Washington State

Office of the Attorney General

Attorney General

Bob Ferguson

Freddie Mac, one of the nation's largest investors in residential mortgages, has posted a video on YouTube to keep borrowers from losing their homes to cons. In this time of rising mortgage rates, desperate homeowners have been lured by offers of assistance – only to be cheated out of equity they’ve built up and tricked into transferring ownership of their home. Freddie Mac reportedly created the anti-fraud video after a 2007 company-sponsored study discovered that 25 percent of delinquent borrowers go to the Internet first for mortgage information.
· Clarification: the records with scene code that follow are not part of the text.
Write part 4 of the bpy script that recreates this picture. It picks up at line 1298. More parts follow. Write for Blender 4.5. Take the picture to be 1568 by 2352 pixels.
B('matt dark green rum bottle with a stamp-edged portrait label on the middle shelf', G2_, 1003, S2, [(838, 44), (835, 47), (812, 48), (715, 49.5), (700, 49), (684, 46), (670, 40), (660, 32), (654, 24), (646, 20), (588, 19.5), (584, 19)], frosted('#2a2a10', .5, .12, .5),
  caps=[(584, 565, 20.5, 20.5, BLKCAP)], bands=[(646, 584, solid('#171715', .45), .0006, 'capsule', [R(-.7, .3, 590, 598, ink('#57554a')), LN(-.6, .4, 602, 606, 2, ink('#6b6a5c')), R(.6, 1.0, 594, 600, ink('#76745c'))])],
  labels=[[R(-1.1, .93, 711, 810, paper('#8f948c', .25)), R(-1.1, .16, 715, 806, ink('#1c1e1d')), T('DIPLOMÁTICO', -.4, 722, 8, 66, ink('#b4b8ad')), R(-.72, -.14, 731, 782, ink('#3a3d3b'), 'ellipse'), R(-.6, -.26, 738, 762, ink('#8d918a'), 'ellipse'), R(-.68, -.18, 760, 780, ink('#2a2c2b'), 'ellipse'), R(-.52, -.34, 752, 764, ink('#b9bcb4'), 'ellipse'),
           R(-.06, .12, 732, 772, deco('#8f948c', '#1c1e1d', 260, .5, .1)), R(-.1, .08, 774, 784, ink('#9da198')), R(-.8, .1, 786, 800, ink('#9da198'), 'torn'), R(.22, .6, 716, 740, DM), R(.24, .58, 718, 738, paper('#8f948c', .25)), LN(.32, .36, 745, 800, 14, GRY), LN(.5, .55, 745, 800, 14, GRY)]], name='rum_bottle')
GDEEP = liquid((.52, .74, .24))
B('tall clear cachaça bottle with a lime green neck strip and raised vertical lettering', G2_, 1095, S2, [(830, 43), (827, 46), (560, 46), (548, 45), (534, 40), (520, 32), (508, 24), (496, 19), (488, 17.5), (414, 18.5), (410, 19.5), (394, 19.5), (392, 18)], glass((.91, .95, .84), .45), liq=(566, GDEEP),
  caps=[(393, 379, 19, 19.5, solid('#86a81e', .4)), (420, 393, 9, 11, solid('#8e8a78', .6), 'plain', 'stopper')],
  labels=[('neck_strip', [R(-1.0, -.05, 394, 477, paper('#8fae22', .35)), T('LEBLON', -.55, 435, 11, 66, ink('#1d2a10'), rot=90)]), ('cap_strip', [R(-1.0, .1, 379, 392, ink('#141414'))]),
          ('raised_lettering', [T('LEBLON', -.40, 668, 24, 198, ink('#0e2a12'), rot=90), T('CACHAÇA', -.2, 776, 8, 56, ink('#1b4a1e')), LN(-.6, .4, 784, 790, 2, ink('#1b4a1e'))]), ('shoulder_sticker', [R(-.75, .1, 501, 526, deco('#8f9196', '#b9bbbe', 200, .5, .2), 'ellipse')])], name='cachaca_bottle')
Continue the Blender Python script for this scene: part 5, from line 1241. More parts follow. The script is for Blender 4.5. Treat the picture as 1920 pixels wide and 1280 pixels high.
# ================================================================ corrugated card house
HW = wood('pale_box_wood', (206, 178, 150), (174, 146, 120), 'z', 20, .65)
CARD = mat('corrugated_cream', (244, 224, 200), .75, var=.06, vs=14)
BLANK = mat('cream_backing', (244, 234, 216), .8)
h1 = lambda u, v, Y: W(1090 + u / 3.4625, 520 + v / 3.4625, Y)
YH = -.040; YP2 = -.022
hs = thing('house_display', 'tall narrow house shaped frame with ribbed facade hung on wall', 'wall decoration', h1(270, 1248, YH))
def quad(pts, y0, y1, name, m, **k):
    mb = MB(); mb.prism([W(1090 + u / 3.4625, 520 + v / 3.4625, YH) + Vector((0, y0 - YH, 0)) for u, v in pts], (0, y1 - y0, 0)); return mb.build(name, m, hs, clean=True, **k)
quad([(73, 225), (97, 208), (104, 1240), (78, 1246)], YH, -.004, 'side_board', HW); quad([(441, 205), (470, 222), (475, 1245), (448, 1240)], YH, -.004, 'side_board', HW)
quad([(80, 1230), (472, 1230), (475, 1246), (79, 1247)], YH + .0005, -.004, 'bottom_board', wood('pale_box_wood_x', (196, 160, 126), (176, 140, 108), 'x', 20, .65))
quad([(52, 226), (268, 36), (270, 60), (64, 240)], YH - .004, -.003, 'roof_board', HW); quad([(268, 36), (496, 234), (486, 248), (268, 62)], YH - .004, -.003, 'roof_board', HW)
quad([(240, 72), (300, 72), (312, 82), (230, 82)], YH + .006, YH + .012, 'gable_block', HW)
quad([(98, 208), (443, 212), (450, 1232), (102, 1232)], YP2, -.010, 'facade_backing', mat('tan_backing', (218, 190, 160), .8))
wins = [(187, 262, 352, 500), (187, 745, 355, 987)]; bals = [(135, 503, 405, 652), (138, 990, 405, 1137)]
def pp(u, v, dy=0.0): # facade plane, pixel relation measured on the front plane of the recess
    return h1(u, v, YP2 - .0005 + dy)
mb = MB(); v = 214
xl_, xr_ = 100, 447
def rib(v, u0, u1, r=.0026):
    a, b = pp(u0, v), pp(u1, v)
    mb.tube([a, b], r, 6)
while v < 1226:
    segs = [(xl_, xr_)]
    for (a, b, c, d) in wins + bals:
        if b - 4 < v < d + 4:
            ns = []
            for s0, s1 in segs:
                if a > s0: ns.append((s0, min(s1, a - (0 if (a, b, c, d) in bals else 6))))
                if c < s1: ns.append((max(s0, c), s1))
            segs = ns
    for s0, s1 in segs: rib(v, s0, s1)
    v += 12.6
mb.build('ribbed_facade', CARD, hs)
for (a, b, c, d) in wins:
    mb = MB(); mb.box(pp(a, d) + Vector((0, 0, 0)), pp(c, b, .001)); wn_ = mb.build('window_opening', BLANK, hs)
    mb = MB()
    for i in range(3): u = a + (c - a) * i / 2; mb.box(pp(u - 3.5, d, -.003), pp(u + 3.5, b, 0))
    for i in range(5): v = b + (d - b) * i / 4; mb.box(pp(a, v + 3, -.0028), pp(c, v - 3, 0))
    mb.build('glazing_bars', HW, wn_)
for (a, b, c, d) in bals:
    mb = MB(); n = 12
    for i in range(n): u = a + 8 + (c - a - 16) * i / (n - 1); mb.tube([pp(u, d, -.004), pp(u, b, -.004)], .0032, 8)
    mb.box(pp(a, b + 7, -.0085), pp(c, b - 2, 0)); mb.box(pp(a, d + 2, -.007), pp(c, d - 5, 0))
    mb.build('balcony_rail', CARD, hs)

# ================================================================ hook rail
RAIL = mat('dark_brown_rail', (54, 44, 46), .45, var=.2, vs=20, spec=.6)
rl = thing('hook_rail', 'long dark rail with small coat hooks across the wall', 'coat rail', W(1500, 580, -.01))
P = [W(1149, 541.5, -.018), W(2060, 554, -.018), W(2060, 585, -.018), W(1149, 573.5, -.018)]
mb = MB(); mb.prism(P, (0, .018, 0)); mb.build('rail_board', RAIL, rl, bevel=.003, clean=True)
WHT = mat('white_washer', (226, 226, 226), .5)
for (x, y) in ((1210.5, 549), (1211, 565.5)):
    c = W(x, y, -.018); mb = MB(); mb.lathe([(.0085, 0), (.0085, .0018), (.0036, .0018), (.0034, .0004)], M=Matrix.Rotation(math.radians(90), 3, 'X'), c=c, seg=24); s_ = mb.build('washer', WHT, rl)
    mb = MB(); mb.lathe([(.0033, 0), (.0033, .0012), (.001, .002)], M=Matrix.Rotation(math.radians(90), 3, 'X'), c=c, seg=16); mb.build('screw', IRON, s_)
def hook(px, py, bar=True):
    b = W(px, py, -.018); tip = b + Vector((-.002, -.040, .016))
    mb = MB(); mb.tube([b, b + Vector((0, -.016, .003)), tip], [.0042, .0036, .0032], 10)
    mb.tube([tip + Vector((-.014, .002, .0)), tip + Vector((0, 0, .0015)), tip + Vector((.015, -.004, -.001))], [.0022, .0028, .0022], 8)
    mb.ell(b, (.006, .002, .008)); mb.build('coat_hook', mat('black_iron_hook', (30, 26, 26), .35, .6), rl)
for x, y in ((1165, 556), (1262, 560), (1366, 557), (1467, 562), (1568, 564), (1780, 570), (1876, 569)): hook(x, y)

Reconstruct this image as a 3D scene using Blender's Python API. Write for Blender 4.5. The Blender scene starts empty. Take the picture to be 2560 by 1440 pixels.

Freddie Mac's two-minute video uses actors to demonstrate how con artists can:

  • Get copies of foreclosure notices at city hall or a county courthouse;
  • Persuade distressed borrowers to give up property deeds in exchange for suspicious promises to solve their financial problems;
  • Use the deeds to secure new loans for themselves; and
  • Let the new loans go into foreclosure anyway.

On a related note, the Attorney General’s Office has requested legislation to reduce foreclosure rescue schemes. This important bill would require a written contract with clearly disclosed terms. It would also require that the homeowner receive at least 82 percent of the difference between the property’s fair market value and the underlying mortgage in the event of a sale to a third party.